Salazar's xFIP in 2013 was 2.75, meaning a normalized home run rate leaves Salazar with an ERA in the same range as AL Cy Young Award winner Max Scherzer. If Salazar adjusts and keeps more balls in the park, seriously, the sky is the limit. His stuff makes him capable of being an ace, if he can control it a little more (and stay healthy).
JHGrimm
December 28, 2013 - 4:23 PM EST
Coupled with Danny Salazar's high rate of Home Runs surrendered in 2013, the video of the home run surrendered to Delmon Young induces a very visceral reaction, one that leads the reader to agree that Danny Salazar has legitimate Home Run problems.

However, if one takes a step back, one finds that the article may be a bit too quick to concede Salazar's high Home Run per Fly Ball ratio will continue, when there are several reasons to believe it will not. These reasons, respectively, are a lack of league-wide correlation, and Salazar's own minor-league numbers.

Generally speaking, there is only an extremely weak correlation between HR/FB ratios year 1 to HR/FB ratios year 2. If one were to compare Pitcher BABIP, widely agreed to be one of the more volatile statistics, from 2012 to 2013, one would find a much stronger base correlation (.198) than HR/FB ratios over the same sample and time period (.117). The statistic is, with very few exceptions (e.g.: Fausto Carmona/Roberto Hernandez), extremely random. Hence, it's very unlikely that Salazar's unusually high HR/FB ratio of 13.7% will not normalize to something more like league average 9.7%.

If, however, Salazar allowed a higher-than-average HR rate during his minor league career, then we might well have cause for concern. But looking at his minor league numbers since Tommy John, he allowed an astonishingly low HR/9 - his highest at any level since Tommy John was 0.61 at AAA 2013 - about half of his 1.21 HR/9 in the Majors. Looking both at his history and at the noise inherent in HR rates, it does seem premature to concede that he has Home Run trouble.

Not to say his ERA will improve in 2014 - he stranded an abnormally high number of batters in 2013, and I'd expect that to normalize in 2014. But factoring in a probable HR/FB regression, among other things, I think 2013 performance is what we can expect from Salazar going forward.

Regardless of the outcome, Salazar is a flamethrower with a genuinely horrifying split-change. His stuff is magnetic, and whenever the Aurora Dominicana is on the hill, there will be reason to tune in to the action at the corner of Carnegie and Ontario.
Robert
December 28, 2013 - 2:57 PM EST
Wonderful piece with good information Jim.

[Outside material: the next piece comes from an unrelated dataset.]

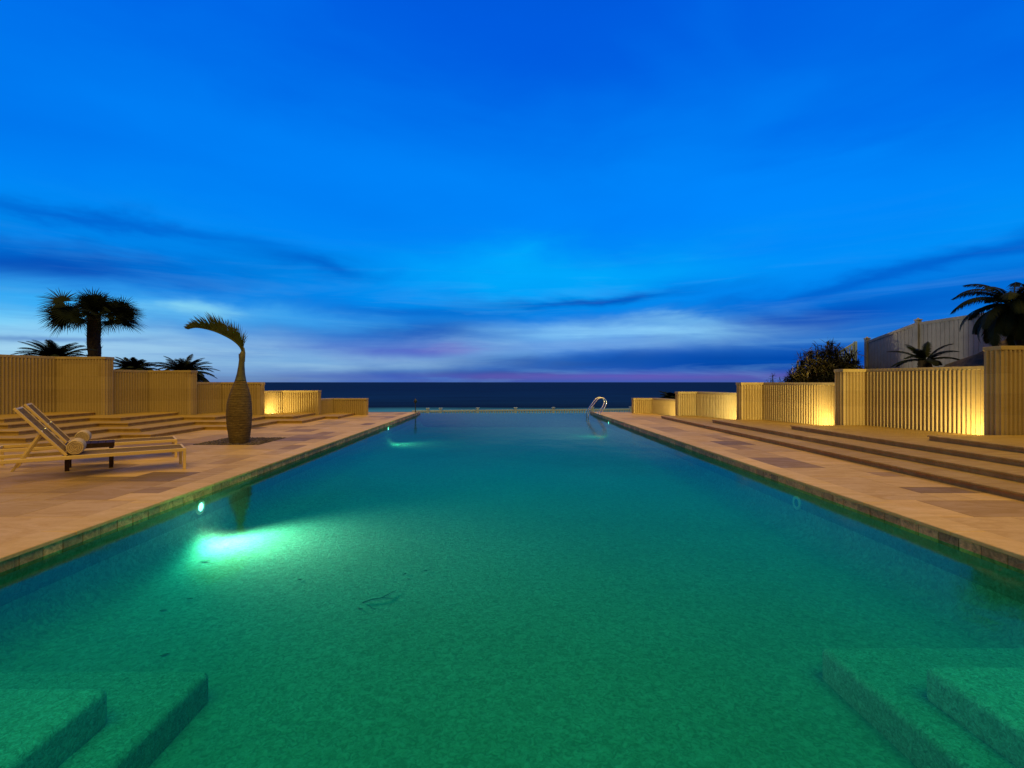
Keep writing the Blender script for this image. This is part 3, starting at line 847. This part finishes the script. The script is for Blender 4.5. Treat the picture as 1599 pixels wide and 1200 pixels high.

This is exactly why I am not as bullish as some others who are penciling in Salazar as the #2 starter behind Masterson in 2014.

To me, given his injury history, inexperience, and lack of innings thrown, he profiles best right now as a number five starter. I wouldn't be surprised to see him struggle at various times, probably spend some time on the DL, and even possibly require some more time at AAA.

Even though I hope to be pleasantly surprised, I predict that his second season will be a whole lot closer to Kirk Rueter than Steve Busby, and that he will go six wins, seven losses, and throw somewhere in the neighborhood of 110-120 innings with an era of around 4.20 to 4.50.